Critical Context
George Bernard Shaw wrote, as he said, to change the world: “’For art’s sake’ alone I would not face the toil of a single sentence.” He took full advantage of the opportunity that publishing the play offered (in 1907) for holding forth on the nasty contemporary complexities of Ireland under English rule. His preface was written to teach the English reader not only about Ireland but also about other aspects of English imperialism, such as mindless militarism and misrule in Egypt. The play itself was written for an Irish audience “at the request of Mr. William Butler Yeats, as a patriotic contribution to the repertory of the Irish Literary Theatre.” “Mr. Yeats,” he added, “got rather more than he bargained for.” Not only was staging the play beyond the resources of the Abbey Theatre in Dublin, but also the play was “uncongenial” to the spirit of the neo-Gaelic movement. Staged instead in London, John Bull’s Other Island was a commercial hit. The English audience responded well to Shaw’s criticism of Ireland while conveniently ignoring the play’s equally scorching criticisms of the English. One reviewer, Shaw noted, even “dwelt with much feeling on the pathos of Doyle’s failure as an engineer (a circumstance not mentioned nor suggested in my play).”

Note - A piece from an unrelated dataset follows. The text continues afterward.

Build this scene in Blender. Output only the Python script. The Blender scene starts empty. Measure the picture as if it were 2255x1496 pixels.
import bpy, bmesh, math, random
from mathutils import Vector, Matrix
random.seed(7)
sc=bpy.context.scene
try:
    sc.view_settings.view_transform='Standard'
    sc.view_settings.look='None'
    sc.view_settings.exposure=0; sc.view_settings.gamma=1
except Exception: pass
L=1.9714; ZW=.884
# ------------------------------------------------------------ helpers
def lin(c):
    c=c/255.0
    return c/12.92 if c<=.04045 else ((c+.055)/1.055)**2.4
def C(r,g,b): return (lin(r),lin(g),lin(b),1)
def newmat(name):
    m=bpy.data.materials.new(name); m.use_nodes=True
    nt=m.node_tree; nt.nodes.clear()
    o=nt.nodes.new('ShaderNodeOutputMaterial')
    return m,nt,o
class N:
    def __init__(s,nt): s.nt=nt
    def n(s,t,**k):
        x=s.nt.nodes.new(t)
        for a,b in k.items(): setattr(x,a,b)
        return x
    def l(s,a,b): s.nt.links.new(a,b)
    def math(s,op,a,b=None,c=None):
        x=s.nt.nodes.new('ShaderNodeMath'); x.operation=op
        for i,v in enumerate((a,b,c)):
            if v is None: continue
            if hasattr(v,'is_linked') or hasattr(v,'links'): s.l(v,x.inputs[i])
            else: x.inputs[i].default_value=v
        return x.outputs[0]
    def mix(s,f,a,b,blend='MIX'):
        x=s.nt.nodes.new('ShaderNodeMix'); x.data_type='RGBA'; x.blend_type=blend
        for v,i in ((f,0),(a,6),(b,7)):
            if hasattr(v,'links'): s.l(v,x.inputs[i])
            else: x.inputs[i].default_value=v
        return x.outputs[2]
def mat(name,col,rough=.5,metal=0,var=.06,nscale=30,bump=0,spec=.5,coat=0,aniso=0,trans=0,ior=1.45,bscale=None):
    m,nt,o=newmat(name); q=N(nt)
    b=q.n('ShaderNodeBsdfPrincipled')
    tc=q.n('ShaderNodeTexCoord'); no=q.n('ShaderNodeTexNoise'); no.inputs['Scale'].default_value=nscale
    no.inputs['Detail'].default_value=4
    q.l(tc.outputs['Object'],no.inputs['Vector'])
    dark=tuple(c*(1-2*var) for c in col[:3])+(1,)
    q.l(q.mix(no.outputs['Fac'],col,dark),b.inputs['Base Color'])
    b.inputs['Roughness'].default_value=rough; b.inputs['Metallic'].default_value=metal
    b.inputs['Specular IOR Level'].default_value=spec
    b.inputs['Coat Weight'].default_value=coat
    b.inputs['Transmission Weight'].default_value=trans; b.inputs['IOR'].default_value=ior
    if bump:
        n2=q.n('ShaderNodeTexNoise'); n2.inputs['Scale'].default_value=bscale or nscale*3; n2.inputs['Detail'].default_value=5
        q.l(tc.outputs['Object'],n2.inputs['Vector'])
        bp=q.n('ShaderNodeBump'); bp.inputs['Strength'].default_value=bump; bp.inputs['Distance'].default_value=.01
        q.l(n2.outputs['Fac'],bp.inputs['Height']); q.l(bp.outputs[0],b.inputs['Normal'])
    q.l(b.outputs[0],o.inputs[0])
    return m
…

There is unquestionably much of Shaw himself in the play: Doyle gives voice to the playwright’s socialist, internationalist political views. John Bull’s Other Island provides fascinating psychological material for those critics who want to pursue the outsider or exile theory of Shaw as the Irish nobody who (like Doyle) turned himself into a somebody by joining the winning (English) side. The play also offers a working demonstration of the optimistic creed of “Creative Evolution” and the “Life Force” that Shaw built for himself out of the miseries of his early life: Despair is a greater danger than Broadbent’s bumptious efficiency in the service of the grasping Syndicate, and Nora Reilly is better off as his wife.